Problem when developing a single score using multiple files

• Nov 15, 2018 - 16:52

When working on the development of a long score it can be desirable, maybe even necessary, to do it using multiple files. For example, different people can work on different parts of the score simultaneously.

Having noticed the "Album" feature of Musescore it looked like this may be an intended mode of operation. The first attempt seems to have worked fairly well with one exception (discovered so far). The trial score was separated at a point where a repeat would end the first file. The second file then begins, as with the first, with a pickup measure. Also, as I suppose should be expected, Musescore begins with a time signature on the first measure. This went unnoticed during entry of the music for the 2nd file. However, a time signature is NOT wanted at this point in the final score.

After completing the 2nd file (part) of the score it was recognized that the time signature needed to be deleted. However, deleting it has the affect of altering the actual measure duration, as set for a pickup measure, back to the normal duration of measures for that time signature. This results in adjustments being made to the entire file (2nd part of the score). This has the affect of undoing a great amount of the work (time and effort) that was spent on such things as adjusting the position of fingering annotations and related slurs.

In order for Musescore to be used in this manner it is necessary to be able to do something as simple as remove a time signature without revising the whole score. While I may have some culpability in causing this problem by failing to delete the time signature prior to doing all of the work it is NOT obvious, at least to me, why deleting a time signature should revise existing measure properties.

It seems like being able to develop a score using multiple files is quite an important capability which raises some questions, "is there a prescribed way to do what I want?, if not what about a work around?, if a bug what possibility exists for a fix?, if it just cannot be done, why?".


Without seeing the actual scores it is difficult to assist well, but in general, I can say you'll be better off if you choose dividing points that aren't in the middle of measures. Also, the time signature would normally display only if there is a section break between the two sections, so deleting the section break might be the answer. In order to say more beyond that, though, we'd need you to attach the actual score and describe which time signature you are concerned with.

In reply to by Marc Sabatella

Some trial and error caused me to find a way to delete the time signature with little or no affect on the rest of the score. What seemed to work involved revising the initial (pickup) measure to be a normal measure.

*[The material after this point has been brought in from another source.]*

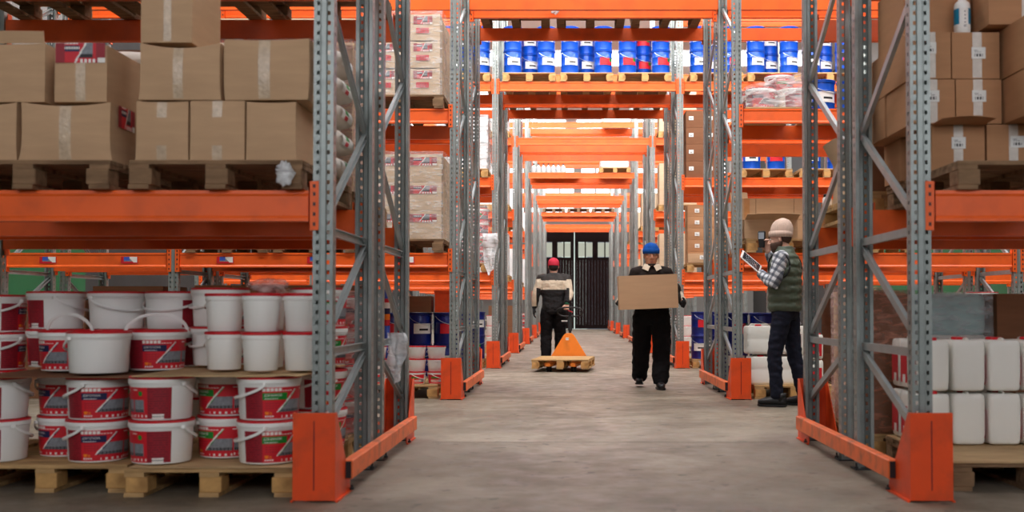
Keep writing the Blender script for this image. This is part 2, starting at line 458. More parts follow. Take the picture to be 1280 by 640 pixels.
def conn_mesh():
    mb = MB(); mb.box(-.032,.018,-.007,-.002,-.2,.045); mb.box(.012,.018,-.007,.05,-.2,.045)
    o = mb
    for z in (-.17,-.12,-.07,-.02,.02): o.box(-.016,-.004,-.0085,-.0072,z-.009,z+.009,1)
    return o.mesh('beam_connector', [ORANGE, LBLACK])
CONN_ME = conn_mesh()
def sticker_mesh():
    mb = MB(); mb.grid(lambda u, v: (-.09+.18*u, 0, -.035+.07*v), 18, 7,
        lambda i, j: 2 if (i in (0,17) or j == 0) else (0 if i < 3 else (1 if 3 <= j and i < 9 else (3 if i+j > 13 else (0 if j < 2 else 4)))))
    return mb.mesh('price_sticker', [LRED, LBLUE, LRED, PAPER, LGREY])
STICK_ME = sticker_mesh()
BEAM_ME, BRACE_ME = {}, {}
def beam(parent, x0, x1, y, z, flip=False, conn=True, stick=0, name='beam'):
    L = round(x1-x0, 3)
    if L not in BEAM_ME: BEAM_ME[L] = beam_mesh(L)
    o = put(name, BEAM_ME[L], parent, (x1, y, z) if flip else (x0, y, z), PI if flip else 0)
    if conn:
        put('beam_connector', CONN_ME, o, (0,0,0))
        c = put('beam_connector', CONN_ME, o, (L,0,0)); c.scale.x = -1
    for k in range(stick):
        put('price_sticker', STICK_ME, o, (L*(k+.5)/stick+.02, -.0005, -.077))
    return o
def brace(parent, x, ya, za, yb, zb):
    key = (round(yb-ya,3), round(zb-za,3))
    if key not in BRACE_ME:
        mb = MB(); dy, dz = key; t = Vector((0,dy,dz)).normalized(); u = Vector((0,-t.z,t.y)); w = .022; dp = .012
        prof = [(-dp,-w),(dp,-w),(dp,-w+.004),(-dp+.004,-w+.004),(-dp+.004,w-.004),(dp,w-.004),(dp,w),(-dp,w)]
        mb.rings([[p+Vector((a,0,0))+u*b for a, b in prof] for p in (Vector((0,0,0)), Vector((0,dy,dz)))])
        BRACE_ME[key] = mb.mesh('brace', BRACE)
    put('brace', BRACE_ME[key], parent, (x, ya, za))
def frame(e, x, y0, flip, braces):
    """upright frame 1.1 m deep: web outwards front and rear; flip mirrors the lacing"""
    for yy, rz in ((y0, 0), (y0+1.1, PI)):
        p = put('post', POST_ME, e, (x, yy, .008), rz); put('foot_plate', FOOT_ME, p, (0,0,-.008))
    if not braces: return
    a, b = (y0+.045, y0+1.055) if not flip else (y0+1.055, y0+.045)     # a: side of the low nodes
    brace(e, x, a, .73, b, .73); brace(e, x, a, 1.35, b, 1.35)
    brace(e, x, b, .69, a, .32); brace(e, x, b, 1.31, a, .79)
    z = 1.4; lo = True
    while z < 6.6:
        brace(e, x, a if lo else b, z, b if lo else a, z+.58); z += .61; lo = not lo
SIDE = {'left': -1, 'right': 1}
RACKS = {}
def rack(n, side, label, nb):
    s = SIDE[side]; x = XL if s < 0 else XR; y = rowd(n)
    e = empty('pallet_rack', (x, y, 0)); tag(e, label, 'rack', 'double pallet racks along the aisle')
    xs = [0] + [s*v for v in (2.96, 4.78 if s < 0 else 5.9)][:nb]
    for k, xx in enumerate(xs):
        for y0, fl in ((0, False), (1.4, True)):
            frame(e, xx, y0, fl, k == 0 or n == 2)
    for k in range(nb):
        a, b = sorted((xs[k], xs[k+1])); a += .052; b -= .052
        lv = [1,2,3] if n == 1 else ([1,2,3,4] if k == 0 else [1,2,3])
        for q in lv:
            z = lev(n, q)
            for y0, fl in ((0,0),(1.1,1),(1.4,0),(2.5,1)):
                st = 0
                if n == 2 and q == 1 and y0 == 0 and s < 0: st = 3 if b-a > 2.2 else 2
                beam(e, a, b, y0, z, bool(fl), conn=(n <= 4), stick=st)
    RACKS[(n, side)] = e
    return e
W_ROW = ['', 'front', 'second', 'third', 'fourth', 'fifth', 'sixth', 'seventh', 'last']
for n in range(1, NROW+1):
    for side in ('left', 'right'):
        nb = 1 if n in (1,) or n >= 4 else 2
        ends = 'left of the aisle' if side == 'left' else 'right of the aisle'
        what = {(1,'left'): 'grey and orange pallet rack at the front left, carrying cardboard boxes above paint tubs',
                (1,'right'): 'grey and orange pallet rack at the front right, carrying labelled cartons above white jerrycans'}.get((n, side),
                'grey and orange pallet rack in the %s row from the camera, %s' % (W_ROW[n], ends))
        rack(n, side, what, nb)
# beams that bridge the aisle
WHICH = {0: 'front', 1: 'second', 2: 'third', 3: 'rear'}
for n in range(2, NROW+1):
    for q in ([3] if n in (2, 3) else [3, 4]):
        for k, (y0, fl) in enumerate(((0,0),(1.1,1),(1.4,0),(2.5,1))):
            o = beam(None, XL+.052, XR-.052, rowd(n)+y0, lev(n, q), bool(fl), conn=(n <= 4), name='rack_beam')
            tag(o, 'orange %s crossbeam over the aisle in the %s rack row, %s' % (WHICH[k], W_ROW[n], 'lower tier' if q == 3 else 'upper tier'), 'beam', 'crossbeams over the aisle', 'thing')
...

I think I was lucky because the desired pickup measure did contain enough notes that when I rewrote it with one long note and necessary rests it occupied approximately the same amount of space on the staff. Then when I deleted the time signature any update to measure duration, assuming it still happened, ended up with the same value eliminating the need to alter all subsequent measures. After that I was able to re-code the pickup measure as desired. While still an unwanted burden this seemed to preserve the work I'd done on the rest of the score.

With that said the real problem is actually worse than I had initially thought. Time signature deletion turned out to be only a distraction from the real problem. It seems that the mere act of joining the 2 scores causes Musescore to reprocess the rest of the score and alter it in an undesired manner. While I fully recognize that the dynamic adjustment of the complete score when some parts are changed is very desirable (and even essential under some circumstances) there comes a point in the production process when that is no longer helpful and rather becomes destructive.

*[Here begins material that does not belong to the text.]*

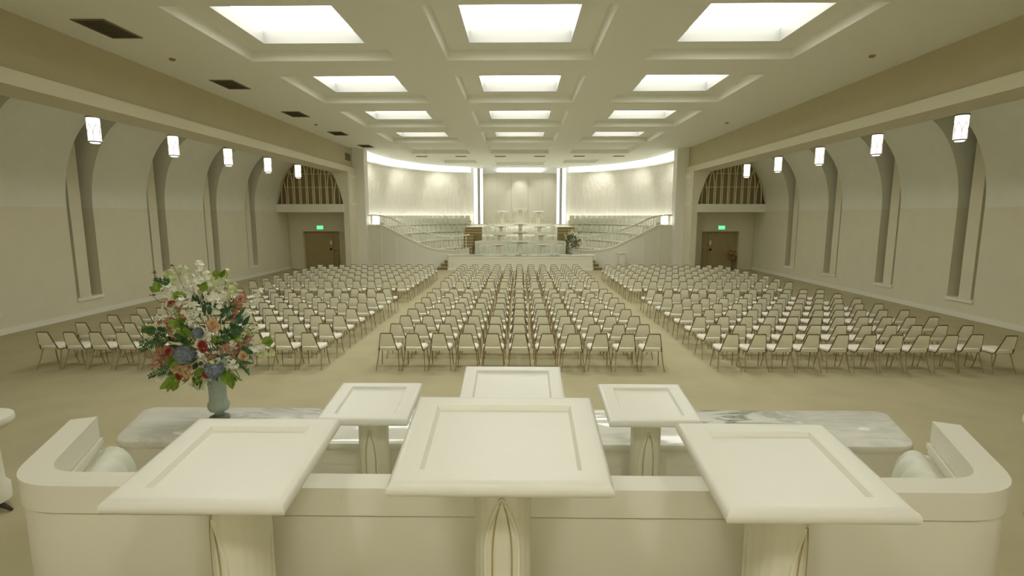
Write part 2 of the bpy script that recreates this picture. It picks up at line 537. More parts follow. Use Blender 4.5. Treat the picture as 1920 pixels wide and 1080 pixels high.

I should point out that I'm a bit of a novice when it comes to writing music scores. This means that I'm still experimenting with ideas and by no means would I suggest that I'm using a sound approach to work flow. However, based on what I'm seeing here I made a big mistake when undertaking to spend the time and effort adjusting fingering and accompanying slurs to an aesthetically pleasing state prior to having the whole score joined into a single file. Insofar as this represents a significant portion of the total effort it seriously undermines the idea of using separate files when producing the score.